Avatar of Angelo SaracenoAngelo Saraceno

Incident Report: Dec 13th, 2023

We recently experienced an outage that prevented deployment of new workloads from 21:45 UTC to 23:24 UTC. When production outages occur, it is Railway’s policy to share the public details of what occurred.


During a routine upgrade of our GKE (Google Kubernetes Engine) cluster which powers the dashboard, Google’s Metadata server experienced a large sagging under load which caused encrypt and decrypt requests to become severely delayed.

Shortly following this rollout, the issue was compounded by a scheduled send instructing a significant number of users to upgrade their legacy databases to our new services-with-volumes

At 20:57 UTC, we notified approximately 30% of relevant users to upgrade to the new service architecture.

As a result, we experienced a rush of users from 21:45 UTC to 23:24 UTC, during which the degraded metadata service became significantly delayed under load.

While deploys went out, they didn’t have the most up-to-date environment variables.

The Railway engineering team rolled out a change to utilize a statically assigned encrypted key as opposed to dynamic assignment from the metadata server.

After applying mitigations to restore our cluster’s metadata server, we were able to restore all variable encryption events with no data loss reported. By the end of the incident, all encrypted variables had been fully ingested and all services returned nominal.

Users didn’t experience any downtime with existing workloads. Only new deployments with modified variables were affected by this issue.

Railway’s Dashboard runs on a Kubernetes cluster to sample DevOps tooling.

As part of standard operations and aligned with Google's end-of-life (EOL) schedule, we initiated the rollout of GKE v1.25. This update was crucial to prevent an uncontrolled update over the holiday period. However, we observed elevated errors in our monitoring tools at 08:13 UTC.

As errors persisted, Railway engineering undertook a deeper investigation into the GKE setup. After some digging, we stumbled upon an issue on Google’s issue tracker lining up with our issues, filed and acknowledged months ago by Google. For GKE v1.25-1.27, the metadata server pods were updated to their latest version, which had a documented issue at high load. We confirmed the presence of this issue by cross-checking our metadata server version matched Google’s listed affected metadata service versions.

While the platform team addressed the degraded service, at 20:57 UTC, Railway sent a routine upgrade reminder for users using a legacy version of Plugins. This inadvertently created a spike in load as users who underwent the migration increased the load on the metadata service.

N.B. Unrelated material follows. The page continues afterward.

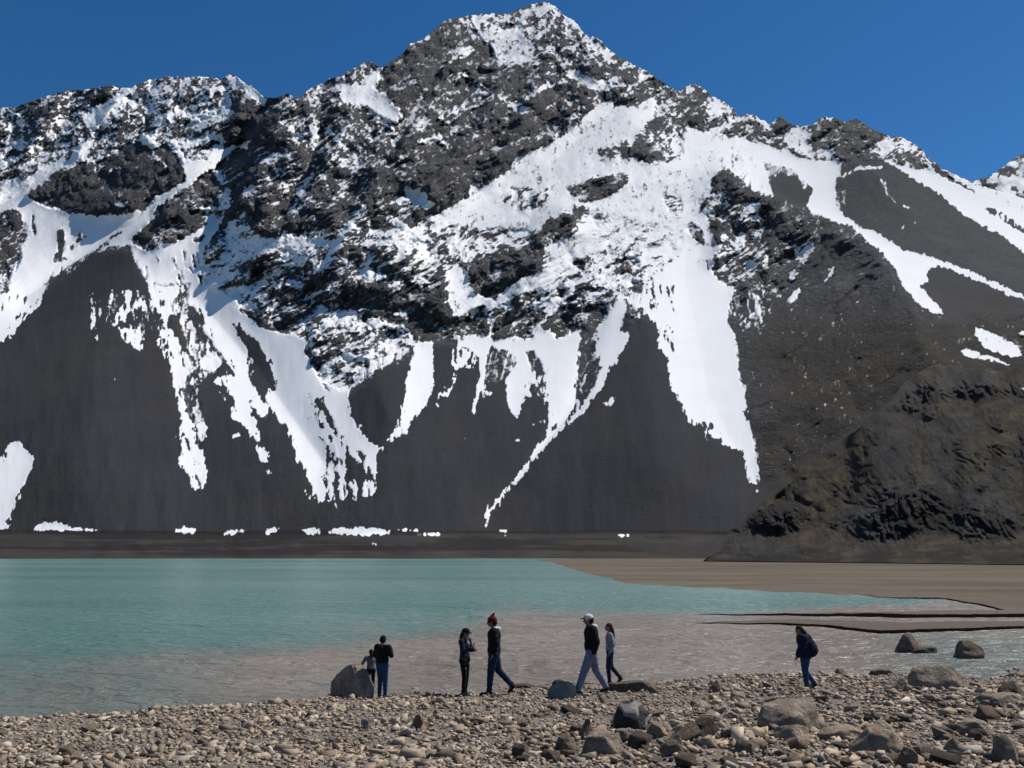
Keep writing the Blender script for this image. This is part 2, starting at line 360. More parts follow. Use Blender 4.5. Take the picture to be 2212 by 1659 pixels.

The customer communications team immediately halted any further migration notices after the outage was raised at 21:45 UTC.

During the outage period, the severe delays of the metadata servers response affected the ability for Railway to encrypt/decrypt service variables. The impact of this error meant that deployments would not have the most current secrets. Additionally, our users were prevented from updating any environment variable affecting their ability to perform routine maintenance on the platform.

After several of short-term attempts to achieve resolution, such as disabling logging to reduce the pressure on the affected metadata service, Railway engineering determined that rolling out a newer version of GKE unaffected by the known issue of the previous version of GKE would bring resolution. We began this process at 22:59 UTC while communicating with all affected customers on Discord, Email, and Slack.

This upgrade stabilized the system. At 23:10 UTC, the Railway engineering started seeing variable decrypt events succeeding. The Railway engineering team then restored the logging service at 23:20 UTC.

By 23:24 UTC we restored all services to working order and received confirmation from customers that new deployments were on-lining successfully.

This incident resulted in the following takeaways:

  1. Unify Coordination: Unify our channels for incident response internally. Relevant teams weren’t notified internally and as we’ve added an automated bot for calling incidents internally to have one centralized place for everything.
  2. Message Smarter: In retrospect, we messaged for a migration too quickly without regard to underlying platform evolution. Although it wouldn’t have prevented the initial issue, messaging migrations slowly would have prevented the cascade that led to further severity.
  3. Continue Re-shoring: Continue our move off Google Cloud. Railway’s user workloads are already not powered by GKE, but an orchestrator built internally. We will accelerate our move off GKE in favor of internal services.
  1. Improved Incident Management: During this incident, customers received delayed information on the occurrences of the platform. We apologize for this oversight.
  2. Latest and greatest: We expect a level of stability from Kubernetes moving forward now that all systems are current.

This incident underscored the importance of careful planning and monitoring during significant infrastructure changes. While we regret the inconvenience our customers were caused, we are committed to strengthening our systems and processes. We appreciate the understanding and support of our community as we continue to improve our services.

We are in full communication with all affected customers impacted by this outage. Again, we apologize for this outage's impact on our customers and their users.